═══ DATA SUPPLIED ═══

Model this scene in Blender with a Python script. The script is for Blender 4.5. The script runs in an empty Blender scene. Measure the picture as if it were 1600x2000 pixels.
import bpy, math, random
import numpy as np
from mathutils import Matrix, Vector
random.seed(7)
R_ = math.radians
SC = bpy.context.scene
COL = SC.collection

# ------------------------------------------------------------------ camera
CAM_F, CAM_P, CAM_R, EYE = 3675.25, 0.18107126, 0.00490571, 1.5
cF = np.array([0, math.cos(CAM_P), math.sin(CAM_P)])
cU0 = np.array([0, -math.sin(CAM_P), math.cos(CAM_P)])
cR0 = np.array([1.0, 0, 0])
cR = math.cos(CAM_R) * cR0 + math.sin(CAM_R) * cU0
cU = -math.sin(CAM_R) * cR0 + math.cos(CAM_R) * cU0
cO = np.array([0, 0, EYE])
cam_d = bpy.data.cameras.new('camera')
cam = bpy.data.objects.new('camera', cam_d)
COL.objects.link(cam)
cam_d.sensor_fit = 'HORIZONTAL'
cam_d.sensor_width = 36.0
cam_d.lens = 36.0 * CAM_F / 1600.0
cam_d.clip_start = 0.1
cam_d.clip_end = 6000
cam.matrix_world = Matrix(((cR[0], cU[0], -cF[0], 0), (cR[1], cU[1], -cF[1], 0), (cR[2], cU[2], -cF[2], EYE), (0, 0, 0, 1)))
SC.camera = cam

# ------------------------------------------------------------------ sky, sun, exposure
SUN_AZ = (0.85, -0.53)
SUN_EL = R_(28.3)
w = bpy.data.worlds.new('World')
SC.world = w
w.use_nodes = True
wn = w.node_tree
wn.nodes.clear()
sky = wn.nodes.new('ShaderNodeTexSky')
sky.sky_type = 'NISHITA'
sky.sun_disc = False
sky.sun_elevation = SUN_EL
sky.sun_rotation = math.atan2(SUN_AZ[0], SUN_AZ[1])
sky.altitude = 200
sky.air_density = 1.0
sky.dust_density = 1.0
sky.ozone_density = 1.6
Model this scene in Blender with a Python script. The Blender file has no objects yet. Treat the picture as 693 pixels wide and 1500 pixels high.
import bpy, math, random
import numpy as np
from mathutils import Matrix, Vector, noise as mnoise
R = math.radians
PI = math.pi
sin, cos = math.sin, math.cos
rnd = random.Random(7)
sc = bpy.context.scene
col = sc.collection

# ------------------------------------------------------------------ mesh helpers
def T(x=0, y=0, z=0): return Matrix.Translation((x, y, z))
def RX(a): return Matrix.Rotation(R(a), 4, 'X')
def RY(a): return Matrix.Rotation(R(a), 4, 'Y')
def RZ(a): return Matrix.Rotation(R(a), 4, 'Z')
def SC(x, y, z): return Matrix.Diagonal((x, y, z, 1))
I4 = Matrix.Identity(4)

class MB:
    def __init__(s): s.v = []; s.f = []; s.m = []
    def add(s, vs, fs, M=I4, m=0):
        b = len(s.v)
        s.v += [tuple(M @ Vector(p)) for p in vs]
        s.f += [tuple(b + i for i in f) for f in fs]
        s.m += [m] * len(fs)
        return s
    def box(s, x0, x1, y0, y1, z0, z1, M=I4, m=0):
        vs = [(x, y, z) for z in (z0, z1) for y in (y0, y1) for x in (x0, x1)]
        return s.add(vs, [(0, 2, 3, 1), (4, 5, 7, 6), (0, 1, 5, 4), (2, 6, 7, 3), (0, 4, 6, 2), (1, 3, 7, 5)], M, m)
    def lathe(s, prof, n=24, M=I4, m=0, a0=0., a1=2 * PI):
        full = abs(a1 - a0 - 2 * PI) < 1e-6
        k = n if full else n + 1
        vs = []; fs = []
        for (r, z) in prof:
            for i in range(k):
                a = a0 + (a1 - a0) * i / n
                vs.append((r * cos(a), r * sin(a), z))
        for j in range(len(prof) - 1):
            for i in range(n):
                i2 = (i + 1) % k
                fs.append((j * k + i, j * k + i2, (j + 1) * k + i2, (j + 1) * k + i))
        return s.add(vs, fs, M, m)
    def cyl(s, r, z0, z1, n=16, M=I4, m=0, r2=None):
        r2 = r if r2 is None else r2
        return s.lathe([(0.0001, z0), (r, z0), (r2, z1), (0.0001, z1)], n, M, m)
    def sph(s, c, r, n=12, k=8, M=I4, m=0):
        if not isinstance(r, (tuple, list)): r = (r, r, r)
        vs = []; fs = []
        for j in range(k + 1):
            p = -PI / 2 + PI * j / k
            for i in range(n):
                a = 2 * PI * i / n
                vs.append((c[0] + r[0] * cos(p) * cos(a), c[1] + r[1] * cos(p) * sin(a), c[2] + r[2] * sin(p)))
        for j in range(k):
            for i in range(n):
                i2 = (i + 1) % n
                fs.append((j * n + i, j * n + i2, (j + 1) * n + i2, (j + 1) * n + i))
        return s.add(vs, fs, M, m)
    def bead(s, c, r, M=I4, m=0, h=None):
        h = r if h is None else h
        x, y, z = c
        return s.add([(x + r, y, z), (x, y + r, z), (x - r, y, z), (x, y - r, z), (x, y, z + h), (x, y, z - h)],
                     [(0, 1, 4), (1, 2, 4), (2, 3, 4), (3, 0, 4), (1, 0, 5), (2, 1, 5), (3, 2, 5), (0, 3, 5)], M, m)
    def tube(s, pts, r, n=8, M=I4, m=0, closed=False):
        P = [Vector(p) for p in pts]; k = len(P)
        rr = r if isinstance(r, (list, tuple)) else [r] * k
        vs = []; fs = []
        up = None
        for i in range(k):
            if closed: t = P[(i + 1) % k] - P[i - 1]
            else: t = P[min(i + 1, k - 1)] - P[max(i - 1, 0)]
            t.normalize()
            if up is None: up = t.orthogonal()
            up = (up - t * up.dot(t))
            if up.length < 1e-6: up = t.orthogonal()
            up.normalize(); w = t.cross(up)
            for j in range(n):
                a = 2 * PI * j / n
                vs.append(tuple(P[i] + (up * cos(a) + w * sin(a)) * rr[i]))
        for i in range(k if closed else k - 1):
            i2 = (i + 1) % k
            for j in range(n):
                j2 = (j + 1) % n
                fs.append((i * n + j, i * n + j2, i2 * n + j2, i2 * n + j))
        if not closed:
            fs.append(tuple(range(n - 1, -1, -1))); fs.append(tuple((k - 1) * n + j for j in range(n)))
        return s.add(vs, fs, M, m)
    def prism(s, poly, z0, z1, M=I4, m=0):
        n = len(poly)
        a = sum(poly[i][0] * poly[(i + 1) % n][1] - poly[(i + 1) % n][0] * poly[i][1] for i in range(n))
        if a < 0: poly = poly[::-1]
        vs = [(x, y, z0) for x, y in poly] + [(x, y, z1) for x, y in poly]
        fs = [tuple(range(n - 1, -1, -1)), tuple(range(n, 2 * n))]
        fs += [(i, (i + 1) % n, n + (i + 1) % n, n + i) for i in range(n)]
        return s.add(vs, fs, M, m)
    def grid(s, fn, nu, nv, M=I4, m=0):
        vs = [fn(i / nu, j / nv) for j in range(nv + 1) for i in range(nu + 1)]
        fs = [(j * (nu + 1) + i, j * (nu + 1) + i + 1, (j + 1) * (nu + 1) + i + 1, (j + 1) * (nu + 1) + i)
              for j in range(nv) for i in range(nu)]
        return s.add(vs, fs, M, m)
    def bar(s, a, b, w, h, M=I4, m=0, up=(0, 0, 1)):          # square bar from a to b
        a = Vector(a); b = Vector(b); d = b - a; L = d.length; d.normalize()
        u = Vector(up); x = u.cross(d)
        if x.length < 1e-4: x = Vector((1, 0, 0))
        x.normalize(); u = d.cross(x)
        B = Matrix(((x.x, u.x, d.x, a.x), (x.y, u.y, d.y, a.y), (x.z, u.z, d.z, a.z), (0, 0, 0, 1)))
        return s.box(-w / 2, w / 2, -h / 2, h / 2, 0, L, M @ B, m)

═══

--- TASK REQUIREMENTS ---
Using the data above, repeat exactly the lines that begin at the line with "Model this scene in Blender with a Python script. The Blender" and end at the line with "I4 = Matrix.Identity(4)", both ends included.

--- THE RESPONSE ---
Model this scene in Blender with a Python script. The Blender file has no objects yet. Treat the picture as 693 pixels wide and 1500 pixels high.
import bpy, math, random
import numpy as np
from mathutils import Matrix, Vector, noise as mnoise
R = math.radians
PI = math.pi
sin, cos = math.sin, math.cos
rnd = random.Random(7)
sc = bpy.context.scene
col = sc.collection

# ------------------------------------------------------------------ mesh helpers
def T(x=0, y=0, z=0): return Matrix.Translation((x, y, z))
def RX(a): return Matrix.Rotation(R(a), 4, 'X')
def RY(a): return Matrix.Rotation(R(a), 4, 'Y')
def RZ(a): return Matrix.Rotation(R(a), 4, 'Z')
def SC(x, y, z): return Matrix.Diagonal((x, y, z, 1))
I4 = Matrix.Identity(4)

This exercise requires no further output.